A fourth installment in the series, In an Absent Dream, is already out, and a fifth, Come Tumbling Down, is scheduled for a January 2020 release. I’m hoping we’ll see more of Cora and Rini in these stories, as well as the more-established characters.

“Down Among the Sticks and Bones” by Seanan McGuire

Among the many fascinating characters in Seanan McGuire’s Every Heart a Doorway, readers were introduced to the twins Jack (Jacqueline) and Jill (Jillian). In her new novella, Down Among the Sticks and Bones, McGuire tells us about the parallel world in which Jack and Jill spent several years of their childhoods.

In Every Heart a Doorway, we first meet the characters after they’ve already journeyed to other worlds. Sticks and Bones shows us what a couple of those children were like before that experience and raises questions about why the doors appear for the children they do. It also gives us a more in-depth look at one of those worlds. We learned a bit about the cosmology of the setting and the general categories into which worlds can fall in Every Heart; here we see what some of that means in an “on the ground” perspective. I also found it interesting to see what the inhabitants of the parallel worlds think of the doors and the children who occasionally come through them.

While it does a lot to expand the universe of Every Heart, the new novella stands on its own as well. The world is well-constructed, and I loved its use of horror movie tropes. The characters we meet there are compelling, as is the changing relationship between the two sisters. The climax of the story was exciting, but at the same time, I didn’t want to reach it because I didn’t want the story to be over.

The next story in the series, Beneath the Sugar Sky, will be dealing with a very different secondary world. I’m hoping that it will be rendered with the same vividness as the setting in this novella was.
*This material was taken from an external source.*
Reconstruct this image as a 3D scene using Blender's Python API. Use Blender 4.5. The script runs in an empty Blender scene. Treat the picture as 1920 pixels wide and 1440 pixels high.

“Every Heart a Doorway” by Seanan McGuire

Lev Grossman’s The Magicians and its sequels have been described as “Harry Potter for grownups.” Every Heart a Doorway, by Seanan McGuire, might similarly be described as “The Chronicles of Narnia for grownups.” It features a school for children who, like the Pevensies, went through doorways into other worlds. But the focus of the story isn’t on the childrens’ adventures in those other worlds; it’s on what happened to them after they got back. Their belief in the reality of those realms didn’t fade as they grew older, and so their parents came to believe that they were suffering from a psychiatric disorder. The school masquerades as a mental health facility; what it truly is, is a place where children who’ve been to otherworldly realms can be surrounded by people who understand and believe them.

The book is short (almost a novella) and a fast read; despite that, it takes the time to present strong world-building and characterization. The worlds that the main characters have been to are wildly different, and some of the returnees have mapped out a system of categorization for these worlds. The story also presents an intriguing chicken-and-egg dilemma: are particular children drawn to certain realms because of their personalities and traits, or are their personalities shaped by the dimensions they visit?

The story has a strong emotional core as well. Many of the characters felt more at home in the alternate worlds than they do in the “real” one, and McGuire writes poignantly about their longing for those other places and their frustration at not being believed about their experiences there.

This is all further complicated when one of the students is murdered. The mystery aspect of the plot is well-written for the most part, although I did find the final confrontation with the murderer to be a bit anticlimactic. The characters certainly faced challenges in identifying and tracking down the murderer, but they seemed to apprehend the perpetrator too easily.

This is the first book in a planned Wayward Children duology. The second book, Down Among the Sticks and Bones, is due to be published in June 2017, and I definitely plan to read it.